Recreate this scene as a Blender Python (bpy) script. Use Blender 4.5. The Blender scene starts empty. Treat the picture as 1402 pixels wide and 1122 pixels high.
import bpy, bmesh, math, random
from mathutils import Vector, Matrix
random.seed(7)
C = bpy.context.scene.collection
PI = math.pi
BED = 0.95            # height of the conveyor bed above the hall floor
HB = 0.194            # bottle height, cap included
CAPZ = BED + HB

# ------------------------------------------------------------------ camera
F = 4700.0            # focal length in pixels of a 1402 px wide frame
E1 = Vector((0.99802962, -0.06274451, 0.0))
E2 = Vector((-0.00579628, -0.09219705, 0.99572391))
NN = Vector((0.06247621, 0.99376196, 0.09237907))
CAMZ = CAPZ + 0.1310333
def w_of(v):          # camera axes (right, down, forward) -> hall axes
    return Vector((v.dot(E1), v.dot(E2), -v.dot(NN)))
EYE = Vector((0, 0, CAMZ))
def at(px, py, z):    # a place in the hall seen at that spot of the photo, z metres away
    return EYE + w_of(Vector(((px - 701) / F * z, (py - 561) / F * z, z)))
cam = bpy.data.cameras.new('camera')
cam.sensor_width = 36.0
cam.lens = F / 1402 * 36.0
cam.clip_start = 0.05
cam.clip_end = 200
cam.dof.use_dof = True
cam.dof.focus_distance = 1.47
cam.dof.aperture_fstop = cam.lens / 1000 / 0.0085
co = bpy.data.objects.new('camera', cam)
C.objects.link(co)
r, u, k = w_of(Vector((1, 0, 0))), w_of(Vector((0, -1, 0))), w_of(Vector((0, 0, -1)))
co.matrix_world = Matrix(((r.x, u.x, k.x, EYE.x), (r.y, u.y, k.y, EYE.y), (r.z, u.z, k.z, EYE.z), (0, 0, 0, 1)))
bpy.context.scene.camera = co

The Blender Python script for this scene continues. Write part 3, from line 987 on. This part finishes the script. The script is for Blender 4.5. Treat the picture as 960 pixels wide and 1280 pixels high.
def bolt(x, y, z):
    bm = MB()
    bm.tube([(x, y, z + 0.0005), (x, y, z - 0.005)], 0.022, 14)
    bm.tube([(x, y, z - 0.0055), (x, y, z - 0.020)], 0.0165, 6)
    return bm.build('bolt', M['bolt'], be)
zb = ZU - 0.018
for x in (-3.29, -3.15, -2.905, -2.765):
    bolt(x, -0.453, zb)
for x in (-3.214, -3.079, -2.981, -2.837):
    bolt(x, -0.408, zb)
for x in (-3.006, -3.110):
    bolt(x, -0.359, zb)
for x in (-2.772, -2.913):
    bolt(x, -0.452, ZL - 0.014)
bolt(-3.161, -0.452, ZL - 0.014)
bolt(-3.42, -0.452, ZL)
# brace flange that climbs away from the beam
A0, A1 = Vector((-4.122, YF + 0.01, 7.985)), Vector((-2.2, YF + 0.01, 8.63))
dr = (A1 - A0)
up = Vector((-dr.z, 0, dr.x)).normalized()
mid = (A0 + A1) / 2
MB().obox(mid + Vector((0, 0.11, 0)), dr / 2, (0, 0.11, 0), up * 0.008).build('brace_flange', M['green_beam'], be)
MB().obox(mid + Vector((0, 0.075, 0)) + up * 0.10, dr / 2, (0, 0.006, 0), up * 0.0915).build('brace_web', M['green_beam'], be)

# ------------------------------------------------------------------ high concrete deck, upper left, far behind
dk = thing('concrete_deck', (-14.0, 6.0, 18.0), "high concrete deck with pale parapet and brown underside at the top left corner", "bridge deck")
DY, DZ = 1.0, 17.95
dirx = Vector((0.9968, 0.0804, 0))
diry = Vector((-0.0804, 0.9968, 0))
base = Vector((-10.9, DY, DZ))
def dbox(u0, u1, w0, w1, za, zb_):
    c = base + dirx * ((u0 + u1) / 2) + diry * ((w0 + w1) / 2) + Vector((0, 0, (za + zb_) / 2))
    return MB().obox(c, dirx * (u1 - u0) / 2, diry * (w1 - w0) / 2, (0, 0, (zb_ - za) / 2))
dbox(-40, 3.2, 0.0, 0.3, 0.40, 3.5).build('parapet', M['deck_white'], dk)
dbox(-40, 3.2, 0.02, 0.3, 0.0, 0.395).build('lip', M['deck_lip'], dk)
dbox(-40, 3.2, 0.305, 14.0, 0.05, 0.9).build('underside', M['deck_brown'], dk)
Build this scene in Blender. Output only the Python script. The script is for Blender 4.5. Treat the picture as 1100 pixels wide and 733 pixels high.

--------

> **Direction**
Copy out the whole listing, exactly as written.

> **Solution to the problem**
Recreate this scene as a Blender Python (bpy) script. Use Blender 4.5. The Blender scene starts empty. Treat the picture as 1402 pixels wide and 1122 pixels high.
import bpy, bmesh, math, random
from mathutils import Vector, Matrix
random.seed(7)
C = bpy.context.scene.collection
PI = math.pi
BED = 0.95            # height of the conveyor bed above the hall floor
HB = 0.194            # bottle height, cap included
CAPZ = BED + HB

# ------------------------------------------------------------------ camera
F = 4700.0            # focal length in pixels of a 1402 px wide frame
E1 = Vector((0.99802962, -0.06274451, 0.0))
E2 = Vector((-0.00579628, -0.09219705, 0.99572391))
NN = Vector((0.06247621, 0.99376196, 0.09237907))
CAMZ = CAPZ + 0.1310333
def w_of(v):          # camera axes (right, down, forward) -> hall axes
    return Vector((v.dot(E1), v.dot(E2), -v.dot(NN)))
EYE = Vector((0, 0, CAMZ))
def at(px, py, z):    # a place in the hall seen at that spot of the photo, z metres away
    return EYE + w_of(Vector(((px - 701) / F * z, (py - 561) / F * z, z)))
cam = bpy.data.cameras.new('camera')
cam.sensor_width = 36.0
cam.lens = F / 1402 * 36.0
cam.clip_start = 0.05
cam.clip_end = 200
cam.dof.use_dof = True
cam.dof.focus_distance = 1.47
cam.dof.aperture_fstop = cam.lens / 1000 / 0.0085
co = bpy.data.objects.new('camera', cam)
C.objects.link(co)
r, u, k = w_of(Vector((1, 0, 0))), w_of(Vector((0, -1, 0))), w_of(Vector((0, 0, -1)))
co.matrix_world = Matrix(((r.x, u.x, k.x, EYE.x), (r.y, u.y, k.y, EYE.y), (r.z, u.z, k.z, EYE.z), (0, 0, 0, 1)))
bpy.context.scene.camera = co

The Blender Python script for this scene continues. Write part 3, from line 987 on. This part finishes the script. The script is for Blender 4.5. Treat the picture as 960 pixels wide and 1280 pixels high.
def bolt(x, y, z):
    bm = MB()
    bm.tube([(x, y, z + 0.0005), (x, y, z - 0.005)], 0.022, 14)
    bm.tube([(x, y, z - 0.0055), (x, y, z - 0.020)], 0.0165, 6)
    return bm.build('bolt', M['bolt'], be)
zb = ZU - 0.018
for x in (-3.29, -3.15, -2.905, -2.765):
    bolt(x, -0.453, zb)
for x in (-3.214, -3.079, -2.981, -2.837):
    bolt(x, -0.408, zb)
for x in (-3.006, -3.110):
    bolt(x, -0.359, zb)
for x in (-2.772, -2.913):
    bolt(x, -0.452, ZL - 0.014)
bolt(-3.161, -0.452, ZL - 0.014)
bolt(-3.42, -0.452, ZL)
# brace flange that climbs away from the beam
A0, A1 = Vector((-4.122, YF + 0.01, 7.985)), Vector((-2.2, YF + 0.01, 8.63))
dr = (A1 - A0)
up = Vector((-dr.z, 0, dr.x)).normalized()
mid = (A0 + A1) / 2
MB().obox(mid + Vector((0, 0.11, 0)), dr / 2, (0, 0.11, 0), up * 0.008).build('brace_flange', M['green_beam'], be)
MB().obox(mid + Vector((0, 0.075, 0)) + up * 0.10, dr / 2, (0, 0.006, 0), up * 0.0915).build('brace_web', M['green_beam'], be)

# ------------------------------------------------------------------ high concrete deck, upper left, far behind
dk = thing('concrete_deck', (-14.0, 6.0, 18.0), "high concrete deck with pale parapet and brown underside at the top left corner", "bridge deck")
DY, DZ = 1.0, 17.95
dirx = Vector((0.9968, 0.0804, 0))
diry = Vector((-0.0804, 0.9968, 0))
base = Vector((-10.9, DY, DZ))
def dbox(u0, u1, w0, w1, za, zb_):
    c = base + dirx * ((u0 + u1) / 2) + diry * ((w0 + w1) / 2) + Vector((0, 0, (za + zb_) / 2))
    return MB().obox(c, dirx * (u1 - u0) / 2, diry * (w1 - w0) / 2, (0, 0, (zb_ - za) / 2))
dbox(-40, 3.2, 0.0, 0.3, 0.40, 3.5).build('parapet', M['deck_white'], dk)
dbox(-40, 3.2, 0.02, 0.3, 0.0, 0.395).build('lip', M['deck_lip'], dk)
dbox(-40, 3.2, 0.305, 14.0, 0.05, 0.9).build('underside', M['deck_brown'], dk)
Build this scene in Blender. Output only the Python script. The script is for Blender 4.5. Treat the picture as 1100 pixels wide and 733 pixels high.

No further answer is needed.